::: DATASET EXCERPT
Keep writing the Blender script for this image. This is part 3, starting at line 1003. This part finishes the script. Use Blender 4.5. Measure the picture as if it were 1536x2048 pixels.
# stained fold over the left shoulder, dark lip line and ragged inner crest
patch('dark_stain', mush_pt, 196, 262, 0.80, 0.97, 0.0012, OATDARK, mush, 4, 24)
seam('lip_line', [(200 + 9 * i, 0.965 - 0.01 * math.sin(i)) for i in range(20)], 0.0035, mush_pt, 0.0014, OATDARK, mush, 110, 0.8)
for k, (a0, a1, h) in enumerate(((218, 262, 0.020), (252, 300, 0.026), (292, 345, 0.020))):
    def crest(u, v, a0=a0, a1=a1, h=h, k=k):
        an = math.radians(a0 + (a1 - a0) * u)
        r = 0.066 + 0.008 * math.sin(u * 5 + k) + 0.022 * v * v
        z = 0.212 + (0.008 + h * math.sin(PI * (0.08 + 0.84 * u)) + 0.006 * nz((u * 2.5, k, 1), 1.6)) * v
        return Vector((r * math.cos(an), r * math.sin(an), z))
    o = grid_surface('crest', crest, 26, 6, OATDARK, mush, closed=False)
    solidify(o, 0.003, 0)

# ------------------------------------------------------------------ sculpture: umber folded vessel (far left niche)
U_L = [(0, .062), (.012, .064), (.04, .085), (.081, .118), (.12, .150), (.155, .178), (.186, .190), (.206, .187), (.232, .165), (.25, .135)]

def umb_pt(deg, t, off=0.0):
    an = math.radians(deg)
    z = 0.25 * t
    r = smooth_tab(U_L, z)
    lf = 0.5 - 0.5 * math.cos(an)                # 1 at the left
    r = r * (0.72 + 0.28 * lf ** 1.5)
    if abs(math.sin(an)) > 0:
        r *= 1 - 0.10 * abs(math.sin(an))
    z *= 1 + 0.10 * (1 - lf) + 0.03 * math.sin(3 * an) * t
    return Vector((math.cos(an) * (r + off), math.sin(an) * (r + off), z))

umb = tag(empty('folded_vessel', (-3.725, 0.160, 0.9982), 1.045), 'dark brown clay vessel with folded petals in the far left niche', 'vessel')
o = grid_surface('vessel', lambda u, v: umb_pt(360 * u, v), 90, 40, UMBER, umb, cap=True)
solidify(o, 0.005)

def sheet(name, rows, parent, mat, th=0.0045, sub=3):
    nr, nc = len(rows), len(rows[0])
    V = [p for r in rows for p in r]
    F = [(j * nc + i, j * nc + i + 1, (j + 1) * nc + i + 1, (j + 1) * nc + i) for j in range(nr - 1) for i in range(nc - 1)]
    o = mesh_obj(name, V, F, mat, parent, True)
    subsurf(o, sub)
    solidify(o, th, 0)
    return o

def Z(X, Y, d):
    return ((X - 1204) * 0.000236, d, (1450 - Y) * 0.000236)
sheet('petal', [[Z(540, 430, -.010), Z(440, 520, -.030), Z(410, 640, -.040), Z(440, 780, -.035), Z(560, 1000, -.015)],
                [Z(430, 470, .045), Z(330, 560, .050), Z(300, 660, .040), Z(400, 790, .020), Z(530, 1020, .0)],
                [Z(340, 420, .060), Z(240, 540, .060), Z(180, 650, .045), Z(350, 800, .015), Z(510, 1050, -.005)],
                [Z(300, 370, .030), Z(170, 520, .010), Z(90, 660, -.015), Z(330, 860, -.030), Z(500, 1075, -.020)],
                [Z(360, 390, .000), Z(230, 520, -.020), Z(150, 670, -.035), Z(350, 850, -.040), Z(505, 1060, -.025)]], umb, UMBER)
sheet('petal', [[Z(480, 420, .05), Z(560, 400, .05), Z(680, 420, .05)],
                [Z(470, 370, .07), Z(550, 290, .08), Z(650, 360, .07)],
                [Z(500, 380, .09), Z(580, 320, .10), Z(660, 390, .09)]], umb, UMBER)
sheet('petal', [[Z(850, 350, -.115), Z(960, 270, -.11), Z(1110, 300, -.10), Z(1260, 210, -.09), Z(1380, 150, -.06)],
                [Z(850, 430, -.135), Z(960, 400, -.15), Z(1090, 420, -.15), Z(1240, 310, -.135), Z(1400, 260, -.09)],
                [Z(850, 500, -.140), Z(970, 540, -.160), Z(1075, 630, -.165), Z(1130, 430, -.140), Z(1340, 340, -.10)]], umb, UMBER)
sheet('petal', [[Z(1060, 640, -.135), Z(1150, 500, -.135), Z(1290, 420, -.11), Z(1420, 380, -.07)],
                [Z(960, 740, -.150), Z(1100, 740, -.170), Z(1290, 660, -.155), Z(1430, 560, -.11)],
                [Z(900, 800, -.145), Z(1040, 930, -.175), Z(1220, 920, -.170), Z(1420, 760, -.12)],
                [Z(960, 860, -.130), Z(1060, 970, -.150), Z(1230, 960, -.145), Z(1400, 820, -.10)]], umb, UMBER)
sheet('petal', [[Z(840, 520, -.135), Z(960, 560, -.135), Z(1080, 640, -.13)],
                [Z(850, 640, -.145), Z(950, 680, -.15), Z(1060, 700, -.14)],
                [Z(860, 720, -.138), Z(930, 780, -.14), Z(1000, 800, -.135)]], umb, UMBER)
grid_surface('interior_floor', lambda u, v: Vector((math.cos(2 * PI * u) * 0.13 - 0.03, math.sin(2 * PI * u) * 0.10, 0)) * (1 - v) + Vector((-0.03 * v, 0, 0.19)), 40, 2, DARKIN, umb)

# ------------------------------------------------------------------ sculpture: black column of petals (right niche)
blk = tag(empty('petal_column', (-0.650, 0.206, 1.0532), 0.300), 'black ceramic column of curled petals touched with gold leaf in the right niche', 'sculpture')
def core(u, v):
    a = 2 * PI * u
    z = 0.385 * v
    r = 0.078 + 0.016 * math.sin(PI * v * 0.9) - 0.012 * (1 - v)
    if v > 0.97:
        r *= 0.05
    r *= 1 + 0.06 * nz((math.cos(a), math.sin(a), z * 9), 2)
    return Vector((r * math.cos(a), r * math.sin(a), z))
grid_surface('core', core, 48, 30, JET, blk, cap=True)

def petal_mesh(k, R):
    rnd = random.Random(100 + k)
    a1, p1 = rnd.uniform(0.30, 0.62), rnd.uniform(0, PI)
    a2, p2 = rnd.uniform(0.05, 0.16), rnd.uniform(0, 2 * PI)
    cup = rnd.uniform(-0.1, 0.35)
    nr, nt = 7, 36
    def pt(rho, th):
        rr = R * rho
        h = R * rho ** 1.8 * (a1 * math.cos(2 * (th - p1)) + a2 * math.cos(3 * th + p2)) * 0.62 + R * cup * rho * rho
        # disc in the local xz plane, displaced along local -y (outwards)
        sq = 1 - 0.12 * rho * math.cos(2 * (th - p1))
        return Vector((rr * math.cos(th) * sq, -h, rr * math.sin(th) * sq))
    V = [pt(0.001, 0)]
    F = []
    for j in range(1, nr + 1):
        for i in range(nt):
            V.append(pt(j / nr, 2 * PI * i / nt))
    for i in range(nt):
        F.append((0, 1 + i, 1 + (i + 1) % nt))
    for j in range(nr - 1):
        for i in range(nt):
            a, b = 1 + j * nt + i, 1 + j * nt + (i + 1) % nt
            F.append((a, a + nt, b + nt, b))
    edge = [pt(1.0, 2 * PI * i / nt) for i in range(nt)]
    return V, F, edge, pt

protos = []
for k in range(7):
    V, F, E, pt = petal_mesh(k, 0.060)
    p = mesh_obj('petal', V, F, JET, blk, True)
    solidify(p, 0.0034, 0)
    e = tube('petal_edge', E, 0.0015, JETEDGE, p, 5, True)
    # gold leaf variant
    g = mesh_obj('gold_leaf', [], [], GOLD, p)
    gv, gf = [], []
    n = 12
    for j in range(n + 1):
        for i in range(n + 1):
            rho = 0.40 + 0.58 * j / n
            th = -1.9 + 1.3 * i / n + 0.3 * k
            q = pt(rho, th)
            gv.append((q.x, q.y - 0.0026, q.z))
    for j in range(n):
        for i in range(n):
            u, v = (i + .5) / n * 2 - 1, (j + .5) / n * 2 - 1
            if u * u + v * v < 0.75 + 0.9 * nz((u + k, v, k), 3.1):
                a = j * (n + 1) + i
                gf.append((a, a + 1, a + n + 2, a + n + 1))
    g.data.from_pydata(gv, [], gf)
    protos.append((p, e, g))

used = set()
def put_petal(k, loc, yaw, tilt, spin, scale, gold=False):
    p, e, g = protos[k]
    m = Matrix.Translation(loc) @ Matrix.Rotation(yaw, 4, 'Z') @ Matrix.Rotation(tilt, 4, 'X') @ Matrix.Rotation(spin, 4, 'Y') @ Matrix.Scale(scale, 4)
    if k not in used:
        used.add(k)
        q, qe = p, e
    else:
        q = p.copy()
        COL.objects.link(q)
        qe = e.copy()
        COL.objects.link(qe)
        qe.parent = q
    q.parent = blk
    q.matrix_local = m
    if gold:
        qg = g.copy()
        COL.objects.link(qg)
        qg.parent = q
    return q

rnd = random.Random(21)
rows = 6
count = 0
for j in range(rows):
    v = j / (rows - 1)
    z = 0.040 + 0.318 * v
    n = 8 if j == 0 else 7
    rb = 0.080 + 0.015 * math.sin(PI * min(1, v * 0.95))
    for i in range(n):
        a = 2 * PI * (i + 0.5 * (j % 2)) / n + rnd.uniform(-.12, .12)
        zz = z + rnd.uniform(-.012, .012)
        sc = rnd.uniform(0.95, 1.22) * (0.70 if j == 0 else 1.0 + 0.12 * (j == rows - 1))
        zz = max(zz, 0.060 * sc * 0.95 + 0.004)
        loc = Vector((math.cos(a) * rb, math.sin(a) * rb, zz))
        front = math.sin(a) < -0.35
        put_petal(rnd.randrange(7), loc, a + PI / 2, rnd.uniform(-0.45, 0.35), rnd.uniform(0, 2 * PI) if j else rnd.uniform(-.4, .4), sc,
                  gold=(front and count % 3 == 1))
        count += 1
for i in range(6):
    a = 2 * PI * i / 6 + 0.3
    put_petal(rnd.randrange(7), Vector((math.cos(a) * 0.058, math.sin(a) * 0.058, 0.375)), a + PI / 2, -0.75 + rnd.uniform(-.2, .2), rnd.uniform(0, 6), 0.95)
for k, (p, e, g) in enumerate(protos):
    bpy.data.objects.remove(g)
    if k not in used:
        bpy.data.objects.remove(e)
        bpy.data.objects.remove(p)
::::::
◆ PROBLEM TO SOLVE:
Starting at the top of the data above, repeat every line exactly until the line containing "solidify(o, 0.005)" has been given, then stop.

◆ RESULT:
Keep writing the Blender script for this image. This is part 3, starting at line 1003. This part finishes the script. Use Blender 4.5. Measure the picture as if it were 1536x2048 pixels.
# stained fold over the left shoulder, dark lip line and ragged inner crest
patch('dark_stain', mush_pt, 196, 262, 0.80, 0.97, 0.0012, OATDARK, mush, 4, 24)
seam('lip_line', [(200 + 9 * i, 0.965 - 0.01 * math.sin(i)) for i in range(20)], 0.0035, mush_pt, 0.0014, OATDARK, mush, 110, 0.8)
for k, (a0, a1, h) in enumerate(((218, 262, 0.020), (252, 300, 0.026), (292, 345, 0.020))):
    def crest(u, v, a0=a0, a1=a1, h=h, k=k):
        an = math.radians(a0 + (a1 - a0) * u)
        r = 0.066 + 0.008 * math.sin(u * 5 + k) + 0.022 * v * v
        z = 0.212 + (0.008 + h * math.sin(PI * (0.08 + 0.84 * u)) + 0.006 * nz((u * 2.5, k, 1), 1.6)) * v
        return Vector((r * math.cos(an), r * math.sin(an), z))
    o = grid_surface('crest', crest, 26, 6, OATDARK, mush, closed=False)
    solidify(o, 0.003, 0)

# ------------------------------------------------------------------ sculpture: umber folded vessel (far left niche)
U_L = [(0, .062), (.012, .064), (.04, .085), (.081, .118), (.12, .150), (.155, .178), (.186, .190), (.206, .187), (.232, .165), (.25, .135)]

def umb_pt(deg, t, off=0.0):
    an = math.radians(deg)
    z = 0.25 * t
    r = smooth_tab(U_L, z)
    lf = 0.5 - 0.5 * math.cos(an)                # 1 at the left
    r = r * (0.72 + 0.28 * lf ** 1.5)
    if abs(math.sin(an)) > 0:
        r *= 1 - 0.10 * abs(math.sin(an))
    z *= 1 + 0.10 * (1 - lf) + 0.03 * math.sin(3 * an) * t
    return Vector((math.cos(an) * (r + off), math.sin(an) * (r + off), z))

umb = tag(empty('folded_vessel', (-3.725, 0.160, 0.9982), 1.045), 'dark brown clay vessel with folded petals in the far left niche', 'vessel')
o = grid_surface('vessel', lambda u, v: umb_pt(360 * u, v), 90, 40, UMBER, umb, cap=True)
solidify(o, 0.005)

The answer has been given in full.